A spectacular view of an active region this morning - the intense white storm imaged on March 8 (link below) has evolved into a great tear across the SEB between the GRS and STrD. The jetstreams either side of the SEB can clearly be seen by the distribution of white material from this storm (or maybe now 2 storms?)
Close comparison of the p. and f. white streams shows some interesting colour distributions - the white centre is edged in red on the polar side and blue on the equatorial side in the portion that precedes the central storms (ie away from the grs), with the colours reversed on the following segment that's being pulled into the grs. At first I thought my colour alignment was wrong, but this effect is symmetric across both the preceding and following segments in a way that cannot be corrected by lateral alignment so I guess it must be real although I have no idea of the cause - maybe altitude and/or velocity related?

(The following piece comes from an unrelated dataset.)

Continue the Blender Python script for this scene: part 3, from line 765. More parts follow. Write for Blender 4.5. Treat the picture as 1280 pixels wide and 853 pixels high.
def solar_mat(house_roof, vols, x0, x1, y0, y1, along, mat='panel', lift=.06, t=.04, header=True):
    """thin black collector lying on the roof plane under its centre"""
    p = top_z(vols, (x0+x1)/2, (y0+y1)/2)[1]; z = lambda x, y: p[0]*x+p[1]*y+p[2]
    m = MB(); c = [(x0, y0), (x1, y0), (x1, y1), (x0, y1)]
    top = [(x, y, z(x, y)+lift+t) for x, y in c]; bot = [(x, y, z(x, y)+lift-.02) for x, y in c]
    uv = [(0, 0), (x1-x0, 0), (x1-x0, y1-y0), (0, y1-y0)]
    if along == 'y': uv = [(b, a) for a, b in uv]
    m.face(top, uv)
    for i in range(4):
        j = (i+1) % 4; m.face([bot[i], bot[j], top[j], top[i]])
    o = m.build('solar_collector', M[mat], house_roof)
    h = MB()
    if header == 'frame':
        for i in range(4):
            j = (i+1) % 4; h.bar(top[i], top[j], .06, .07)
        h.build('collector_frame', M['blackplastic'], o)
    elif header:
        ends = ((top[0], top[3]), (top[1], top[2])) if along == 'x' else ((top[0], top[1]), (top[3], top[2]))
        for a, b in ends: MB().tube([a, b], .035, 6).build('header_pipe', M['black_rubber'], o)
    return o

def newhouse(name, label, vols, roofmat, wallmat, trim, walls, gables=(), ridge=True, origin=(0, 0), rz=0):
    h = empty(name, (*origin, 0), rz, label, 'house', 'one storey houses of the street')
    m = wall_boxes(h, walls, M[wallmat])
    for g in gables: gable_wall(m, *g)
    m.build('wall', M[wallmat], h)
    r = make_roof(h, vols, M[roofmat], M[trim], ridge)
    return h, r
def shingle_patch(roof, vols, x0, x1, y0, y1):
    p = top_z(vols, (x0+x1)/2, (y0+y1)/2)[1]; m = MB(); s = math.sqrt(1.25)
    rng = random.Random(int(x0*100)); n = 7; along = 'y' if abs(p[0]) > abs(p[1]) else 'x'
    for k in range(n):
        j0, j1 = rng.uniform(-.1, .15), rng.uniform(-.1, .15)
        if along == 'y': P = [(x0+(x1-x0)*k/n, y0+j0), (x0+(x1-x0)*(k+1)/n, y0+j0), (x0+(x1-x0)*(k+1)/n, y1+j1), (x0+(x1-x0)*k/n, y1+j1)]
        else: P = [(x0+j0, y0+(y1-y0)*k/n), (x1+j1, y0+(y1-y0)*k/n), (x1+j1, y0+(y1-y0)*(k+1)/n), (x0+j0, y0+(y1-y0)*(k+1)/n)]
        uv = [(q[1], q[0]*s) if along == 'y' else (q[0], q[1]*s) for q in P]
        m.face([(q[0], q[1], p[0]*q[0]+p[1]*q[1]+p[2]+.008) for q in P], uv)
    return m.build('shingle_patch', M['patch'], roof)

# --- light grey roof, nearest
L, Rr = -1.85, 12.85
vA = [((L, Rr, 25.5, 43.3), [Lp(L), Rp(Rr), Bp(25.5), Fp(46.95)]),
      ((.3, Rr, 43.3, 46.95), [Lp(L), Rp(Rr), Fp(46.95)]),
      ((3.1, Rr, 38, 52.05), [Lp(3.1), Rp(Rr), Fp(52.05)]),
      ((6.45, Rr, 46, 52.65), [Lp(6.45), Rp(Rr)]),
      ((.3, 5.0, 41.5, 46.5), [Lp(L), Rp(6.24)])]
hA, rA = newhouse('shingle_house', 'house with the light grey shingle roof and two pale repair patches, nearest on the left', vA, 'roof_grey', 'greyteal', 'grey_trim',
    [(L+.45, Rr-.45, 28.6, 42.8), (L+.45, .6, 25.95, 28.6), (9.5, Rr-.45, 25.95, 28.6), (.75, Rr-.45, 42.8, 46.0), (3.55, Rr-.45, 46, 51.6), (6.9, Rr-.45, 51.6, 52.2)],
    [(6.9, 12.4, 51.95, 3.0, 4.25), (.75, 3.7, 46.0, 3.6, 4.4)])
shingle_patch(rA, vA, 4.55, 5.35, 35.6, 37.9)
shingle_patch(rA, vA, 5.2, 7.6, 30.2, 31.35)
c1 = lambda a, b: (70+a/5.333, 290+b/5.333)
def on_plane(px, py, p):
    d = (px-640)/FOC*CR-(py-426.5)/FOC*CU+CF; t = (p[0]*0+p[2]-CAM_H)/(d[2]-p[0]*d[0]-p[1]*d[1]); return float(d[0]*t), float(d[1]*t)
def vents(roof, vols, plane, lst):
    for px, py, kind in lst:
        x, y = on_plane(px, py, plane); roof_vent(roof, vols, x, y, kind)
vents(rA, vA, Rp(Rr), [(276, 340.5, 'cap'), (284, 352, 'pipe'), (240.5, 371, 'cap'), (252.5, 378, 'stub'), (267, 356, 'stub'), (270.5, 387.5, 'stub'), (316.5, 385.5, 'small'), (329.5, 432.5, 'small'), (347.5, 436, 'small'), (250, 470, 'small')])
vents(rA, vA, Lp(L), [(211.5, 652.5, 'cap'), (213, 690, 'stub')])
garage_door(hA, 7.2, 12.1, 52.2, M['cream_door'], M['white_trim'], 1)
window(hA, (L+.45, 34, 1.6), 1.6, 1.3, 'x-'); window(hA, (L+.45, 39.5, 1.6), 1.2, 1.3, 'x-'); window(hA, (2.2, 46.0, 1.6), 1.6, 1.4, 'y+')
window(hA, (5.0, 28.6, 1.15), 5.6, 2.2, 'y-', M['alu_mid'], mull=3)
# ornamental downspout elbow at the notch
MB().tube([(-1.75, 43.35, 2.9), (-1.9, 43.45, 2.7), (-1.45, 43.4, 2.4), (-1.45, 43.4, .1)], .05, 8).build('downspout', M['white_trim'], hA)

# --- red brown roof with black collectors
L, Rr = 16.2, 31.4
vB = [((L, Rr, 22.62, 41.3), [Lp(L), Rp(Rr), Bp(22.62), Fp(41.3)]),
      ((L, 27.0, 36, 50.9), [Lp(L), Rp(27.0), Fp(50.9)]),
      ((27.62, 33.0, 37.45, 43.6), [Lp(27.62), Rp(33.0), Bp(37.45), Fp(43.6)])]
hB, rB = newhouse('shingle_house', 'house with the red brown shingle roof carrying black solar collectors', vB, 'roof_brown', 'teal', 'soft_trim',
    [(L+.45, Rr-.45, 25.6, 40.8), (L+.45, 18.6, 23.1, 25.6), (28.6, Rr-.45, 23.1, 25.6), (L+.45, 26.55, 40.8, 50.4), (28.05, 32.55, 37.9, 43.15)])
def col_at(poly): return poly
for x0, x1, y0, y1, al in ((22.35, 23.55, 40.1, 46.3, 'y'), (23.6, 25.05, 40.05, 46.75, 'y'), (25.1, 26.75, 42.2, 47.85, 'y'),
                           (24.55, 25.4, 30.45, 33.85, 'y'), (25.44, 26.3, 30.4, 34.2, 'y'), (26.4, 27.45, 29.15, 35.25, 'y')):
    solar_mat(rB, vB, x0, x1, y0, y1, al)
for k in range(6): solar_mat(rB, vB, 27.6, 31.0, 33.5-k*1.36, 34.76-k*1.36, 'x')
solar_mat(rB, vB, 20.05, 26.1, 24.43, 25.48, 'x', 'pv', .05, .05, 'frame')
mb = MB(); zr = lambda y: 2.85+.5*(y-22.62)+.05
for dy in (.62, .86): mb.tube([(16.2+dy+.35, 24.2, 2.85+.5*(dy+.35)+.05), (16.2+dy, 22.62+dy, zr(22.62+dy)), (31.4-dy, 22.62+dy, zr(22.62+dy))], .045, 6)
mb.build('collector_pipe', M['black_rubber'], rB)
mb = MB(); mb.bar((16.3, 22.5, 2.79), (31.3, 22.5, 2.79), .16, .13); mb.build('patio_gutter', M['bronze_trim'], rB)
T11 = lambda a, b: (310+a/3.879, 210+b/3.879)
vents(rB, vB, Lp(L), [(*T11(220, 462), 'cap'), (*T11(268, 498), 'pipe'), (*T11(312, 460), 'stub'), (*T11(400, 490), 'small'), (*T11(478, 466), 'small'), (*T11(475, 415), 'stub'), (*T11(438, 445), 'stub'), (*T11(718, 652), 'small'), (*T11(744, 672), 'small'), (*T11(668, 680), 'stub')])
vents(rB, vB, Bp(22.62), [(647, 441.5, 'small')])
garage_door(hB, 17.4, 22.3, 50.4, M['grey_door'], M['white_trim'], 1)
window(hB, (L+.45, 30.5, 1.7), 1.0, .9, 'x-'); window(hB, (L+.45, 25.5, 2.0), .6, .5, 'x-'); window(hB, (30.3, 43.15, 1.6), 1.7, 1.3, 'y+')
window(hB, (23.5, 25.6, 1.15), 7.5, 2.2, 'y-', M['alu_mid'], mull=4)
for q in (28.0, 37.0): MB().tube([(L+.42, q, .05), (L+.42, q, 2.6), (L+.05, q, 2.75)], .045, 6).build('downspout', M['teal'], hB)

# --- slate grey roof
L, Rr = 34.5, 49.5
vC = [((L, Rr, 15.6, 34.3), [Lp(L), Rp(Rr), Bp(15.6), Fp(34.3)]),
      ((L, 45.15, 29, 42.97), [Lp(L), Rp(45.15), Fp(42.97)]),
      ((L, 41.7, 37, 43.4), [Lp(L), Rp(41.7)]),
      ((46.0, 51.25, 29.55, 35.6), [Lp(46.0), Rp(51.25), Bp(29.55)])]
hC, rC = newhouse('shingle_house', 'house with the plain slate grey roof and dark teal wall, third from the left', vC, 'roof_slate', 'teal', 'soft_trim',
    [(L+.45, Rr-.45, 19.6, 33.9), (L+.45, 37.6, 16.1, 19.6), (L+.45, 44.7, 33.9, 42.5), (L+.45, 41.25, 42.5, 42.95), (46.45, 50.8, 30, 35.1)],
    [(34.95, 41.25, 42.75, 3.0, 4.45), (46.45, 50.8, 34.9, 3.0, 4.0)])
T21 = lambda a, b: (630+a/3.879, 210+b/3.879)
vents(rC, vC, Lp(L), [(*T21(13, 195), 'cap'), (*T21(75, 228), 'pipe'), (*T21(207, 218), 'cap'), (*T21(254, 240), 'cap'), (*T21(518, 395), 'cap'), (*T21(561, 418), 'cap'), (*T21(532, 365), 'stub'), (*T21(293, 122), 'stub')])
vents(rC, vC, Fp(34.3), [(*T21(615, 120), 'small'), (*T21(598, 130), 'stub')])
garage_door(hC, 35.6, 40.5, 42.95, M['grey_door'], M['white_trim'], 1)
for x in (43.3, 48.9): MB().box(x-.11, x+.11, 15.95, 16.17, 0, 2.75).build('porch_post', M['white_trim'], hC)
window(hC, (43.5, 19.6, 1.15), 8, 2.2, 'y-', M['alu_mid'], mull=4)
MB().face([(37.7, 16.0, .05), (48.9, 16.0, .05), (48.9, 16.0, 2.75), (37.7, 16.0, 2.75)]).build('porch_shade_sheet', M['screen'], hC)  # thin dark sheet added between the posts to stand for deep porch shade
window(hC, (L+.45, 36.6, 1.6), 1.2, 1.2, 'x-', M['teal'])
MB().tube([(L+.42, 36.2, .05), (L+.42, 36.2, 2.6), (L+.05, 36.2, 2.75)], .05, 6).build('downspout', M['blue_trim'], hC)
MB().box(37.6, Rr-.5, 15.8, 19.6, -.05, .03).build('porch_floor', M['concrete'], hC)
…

The Equatorial zone is also fascinating, filled with what looks like high blue cirrus :-)
This was the only image possible from this mornings session, the seeing was particularly poor for the rest of the time with only a short break of reasonable seeing for this capture about 30 minutes before sunrise.
A frustrating session this morning, a lot of high cirrus cloud dropped transparency by at least 50%, limiting me to around 25fps max in all channels.
Here is one image from early in the session, with luck I will have another image to post later from late in the session, around 1915Z. I may also refine this image when I get a chance to remove the registax alignment artifacts around the edge. Jupiter was still very low in altitude at the time of this image.
The orange colour in the new "lrs" is very intense!